Starting with the first line of the data that follows, transcribe every line verbatim until the line containing "front_seat(-.335, 1, bkL, .704, 'front" has been transcribed.

— BEGIN Source excerpt —

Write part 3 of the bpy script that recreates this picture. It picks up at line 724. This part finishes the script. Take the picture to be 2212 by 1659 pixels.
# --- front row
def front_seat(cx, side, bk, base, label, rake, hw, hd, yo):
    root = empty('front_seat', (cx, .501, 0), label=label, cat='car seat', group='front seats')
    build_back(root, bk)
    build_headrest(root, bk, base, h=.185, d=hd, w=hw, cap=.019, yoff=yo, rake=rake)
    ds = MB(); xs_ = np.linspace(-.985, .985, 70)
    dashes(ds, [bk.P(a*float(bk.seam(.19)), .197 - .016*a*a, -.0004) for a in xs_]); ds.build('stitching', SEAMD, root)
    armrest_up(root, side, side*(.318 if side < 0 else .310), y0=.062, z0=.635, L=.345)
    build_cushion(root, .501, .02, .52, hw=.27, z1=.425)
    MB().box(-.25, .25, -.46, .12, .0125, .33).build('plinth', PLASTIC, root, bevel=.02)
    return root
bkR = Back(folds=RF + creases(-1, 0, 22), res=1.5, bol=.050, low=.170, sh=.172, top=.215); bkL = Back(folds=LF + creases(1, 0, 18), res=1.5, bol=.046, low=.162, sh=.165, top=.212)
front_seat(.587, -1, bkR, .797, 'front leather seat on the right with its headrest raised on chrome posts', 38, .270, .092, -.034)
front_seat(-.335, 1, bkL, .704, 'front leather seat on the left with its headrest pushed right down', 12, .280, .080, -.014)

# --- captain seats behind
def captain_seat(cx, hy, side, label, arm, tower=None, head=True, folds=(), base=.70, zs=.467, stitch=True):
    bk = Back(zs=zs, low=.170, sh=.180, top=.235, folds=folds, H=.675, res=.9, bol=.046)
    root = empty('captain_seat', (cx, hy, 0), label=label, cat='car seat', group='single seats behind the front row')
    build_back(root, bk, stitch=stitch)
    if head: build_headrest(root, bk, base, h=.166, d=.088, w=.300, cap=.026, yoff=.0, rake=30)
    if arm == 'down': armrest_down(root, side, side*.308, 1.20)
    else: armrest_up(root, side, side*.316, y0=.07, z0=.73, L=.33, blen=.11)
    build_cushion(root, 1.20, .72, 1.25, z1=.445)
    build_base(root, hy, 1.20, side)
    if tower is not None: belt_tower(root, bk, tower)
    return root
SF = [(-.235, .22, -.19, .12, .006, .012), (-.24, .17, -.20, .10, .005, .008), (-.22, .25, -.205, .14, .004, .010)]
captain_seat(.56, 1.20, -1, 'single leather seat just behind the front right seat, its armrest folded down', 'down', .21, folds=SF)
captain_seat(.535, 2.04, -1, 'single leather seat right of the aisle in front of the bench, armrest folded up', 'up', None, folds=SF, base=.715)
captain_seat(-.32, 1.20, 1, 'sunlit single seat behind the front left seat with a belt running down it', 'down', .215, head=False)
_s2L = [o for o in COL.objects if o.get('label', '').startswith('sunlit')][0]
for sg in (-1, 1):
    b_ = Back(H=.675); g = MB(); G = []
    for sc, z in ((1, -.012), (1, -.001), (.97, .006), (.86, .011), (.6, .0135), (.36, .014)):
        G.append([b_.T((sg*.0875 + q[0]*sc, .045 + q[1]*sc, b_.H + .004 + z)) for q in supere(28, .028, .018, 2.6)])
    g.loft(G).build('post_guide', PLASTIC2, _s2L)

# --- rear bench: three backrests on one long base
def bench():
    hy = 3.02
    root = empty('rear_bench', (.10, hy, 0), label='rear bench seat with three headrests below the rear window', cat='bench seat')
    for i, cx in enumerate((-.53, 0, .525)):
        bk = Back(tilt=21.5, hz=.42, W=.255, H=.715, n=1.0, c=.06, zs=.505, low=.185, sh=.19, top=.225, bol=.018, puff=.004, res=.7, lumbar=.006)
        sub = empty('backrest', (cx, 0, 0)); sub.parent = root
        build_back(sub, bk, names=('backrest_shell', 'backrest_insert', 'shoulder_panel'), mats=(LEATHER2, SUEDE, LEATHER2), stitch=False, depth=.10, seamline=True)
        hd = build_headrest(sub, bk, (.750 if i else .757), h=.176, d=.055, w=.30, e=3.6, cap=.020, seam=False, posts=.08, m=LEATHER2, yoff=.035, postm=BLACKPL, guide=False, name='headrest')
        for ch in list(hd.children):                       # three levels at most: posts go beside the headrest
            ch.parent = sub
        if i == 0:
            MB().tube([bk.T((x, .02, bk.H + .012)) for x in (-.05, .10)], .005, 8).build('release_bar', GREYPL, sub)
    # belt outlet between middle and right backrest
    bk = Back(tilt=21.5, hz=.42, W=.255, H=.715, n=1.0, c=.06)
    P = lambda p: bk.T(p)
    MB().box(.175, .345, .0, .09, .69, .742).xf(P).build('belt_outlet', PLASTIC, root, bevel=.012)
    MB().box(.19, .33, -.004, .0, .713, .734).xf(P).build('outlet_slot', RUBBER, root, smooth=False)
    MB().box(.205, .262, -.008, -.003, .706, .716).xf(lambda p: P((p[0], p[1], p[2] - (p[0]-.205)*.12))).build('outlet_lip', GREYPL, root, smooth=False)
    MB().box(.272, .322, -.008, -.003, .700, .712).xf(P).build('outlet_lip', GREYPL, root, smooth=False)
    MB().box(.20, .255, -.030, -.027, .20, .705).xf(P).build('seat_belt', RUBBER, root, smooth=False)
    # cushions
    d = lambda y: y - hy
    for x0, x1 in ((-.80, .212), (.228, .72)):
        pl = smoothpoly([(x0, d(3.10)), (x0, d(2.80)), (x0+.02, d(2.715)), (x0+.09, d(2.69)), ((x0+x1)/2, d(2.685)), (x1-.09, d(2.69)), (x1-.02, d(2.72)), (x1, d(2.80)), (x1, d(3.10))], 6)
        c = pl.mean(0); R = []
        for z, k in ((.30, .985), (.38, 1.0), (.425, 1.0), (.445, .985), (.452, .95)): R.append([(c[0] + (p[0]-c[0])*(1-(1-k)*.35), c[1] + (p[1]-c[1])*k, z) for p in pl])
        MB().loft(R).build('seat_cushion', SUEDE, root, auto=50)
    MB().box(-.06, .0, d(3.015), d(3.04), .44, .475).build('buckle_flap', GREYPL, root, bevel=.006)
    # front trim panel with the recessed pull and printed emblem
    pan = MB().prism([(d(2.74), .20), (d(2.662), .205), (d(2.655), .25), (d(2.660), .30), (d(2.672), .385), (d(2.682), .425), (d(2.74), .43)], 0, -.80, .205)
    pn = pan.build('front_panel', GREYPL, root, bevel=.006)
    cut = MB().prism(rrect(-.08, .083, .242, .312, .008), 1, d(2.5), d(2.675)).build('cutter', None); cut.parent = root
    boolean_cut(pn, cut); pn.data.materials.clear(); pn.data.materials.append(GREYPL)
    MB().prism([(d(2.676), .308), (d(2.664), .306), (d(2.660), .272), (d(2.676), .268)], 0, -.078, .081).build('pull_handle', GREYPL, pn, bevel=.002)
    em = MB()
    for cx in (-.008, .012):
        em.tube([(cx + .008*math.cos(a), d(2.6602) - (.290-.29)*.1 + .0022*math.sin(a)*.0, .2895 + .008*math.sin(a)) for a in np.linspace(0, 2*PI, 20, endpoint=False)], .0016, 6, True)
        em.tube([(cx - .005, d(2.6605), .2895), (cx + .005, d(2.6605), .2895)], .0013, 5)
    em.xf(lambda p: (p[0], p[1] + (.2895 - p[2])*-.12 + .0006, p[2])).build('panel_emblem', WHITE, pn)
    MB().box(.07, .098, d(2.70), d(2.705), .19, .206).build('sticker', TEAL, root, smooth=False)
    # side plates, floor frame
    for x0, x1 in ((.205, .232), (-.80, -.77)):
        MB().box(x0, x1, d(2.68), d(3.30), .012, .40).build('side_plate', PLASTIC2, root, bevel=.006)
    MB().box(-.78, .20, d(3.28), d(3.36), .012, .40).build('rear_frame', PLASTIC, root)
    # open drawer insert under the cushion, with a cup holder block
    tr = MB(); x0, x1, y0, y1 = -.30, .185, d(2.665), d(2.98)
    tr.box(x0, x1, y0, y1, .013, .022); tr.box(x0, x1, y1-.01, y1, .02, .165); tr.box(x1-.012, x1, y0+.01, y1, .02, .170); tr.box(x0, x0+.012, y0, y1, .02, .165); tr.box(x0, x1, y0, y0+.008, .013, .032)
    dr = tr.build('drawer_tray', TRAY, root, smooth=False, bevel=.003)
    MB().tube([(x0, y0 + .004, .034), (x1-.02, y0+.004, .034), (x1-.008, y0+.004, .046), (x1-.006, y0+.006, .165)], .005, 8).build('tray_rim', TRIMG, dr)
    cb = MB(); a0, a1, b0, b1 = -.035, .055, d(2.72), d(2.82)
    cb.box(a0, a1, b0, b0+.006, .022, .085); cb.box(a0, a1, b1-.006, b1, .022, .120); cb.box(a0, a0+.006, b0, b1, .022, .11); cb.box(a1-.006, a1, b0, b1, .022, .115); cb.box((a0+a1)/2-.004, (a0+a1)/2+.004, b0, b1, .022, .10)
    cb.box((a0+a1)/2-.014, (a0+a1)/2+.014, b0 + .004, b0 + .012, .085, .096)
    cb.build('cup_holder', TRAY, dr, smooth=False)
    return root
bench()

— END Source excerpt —

The response:
Write part 3 of the bpy script that recreates this picture. It picks up at line 724. This part finishes the script. Take the picture to be 2212 by 1659 pixels.
# --- front row
def front_seat(cx, side, bk, base, label, rake, hw, hd, yo):
    root = empty('front_seat', (cx, .501, 0), label=label, cat='car seat', group='front seats')
    build_back(root, bk)
    build_headrest(root, bk, base, h=.185, d=hd, w=hw, cap=.019, yoff=yo, rake=rake)
    ds = MB(); xs_ = np.linspace(-.985, .985, 70)
    dashes(ds, [bk.P(a*float(bk.seam(.19)), .197 - .016*a*a, -.0004) for a in xs_]); ds.build('stitching', SEAMD, root)
    armrest_up(root, side, side*(.318 if side < 0 else .310), y0=.062, z0=.635, L=.345)
    build_cushion(root, .501, .02, .52, hw=.27, z1=.425)
    MB().box(-.25, .25, -.46, .12, .0125, .33).build('plinth', PLASTIC, root, bevel=.02)
    return root
bkR = Back(folds=RF + creases(-1, 0, 22), res=1.5, bol=.050, low=.170, sh=.172, top=.215); bkL = Back(folds=LF + creases(1, 0, 18), res=1.5, bol=.046, low=.162, sh=.165, top=.212)
front_seat(.587, -1, bkR, .797, 'front leather seat on the right with its headrest raised on chrome posts', 38, .270, .092, -.034)
front_seat(-.335, 1, bkL, .704, 'front leather seat on the left with its headrest pushed right down', 12, .280, .080, -.014)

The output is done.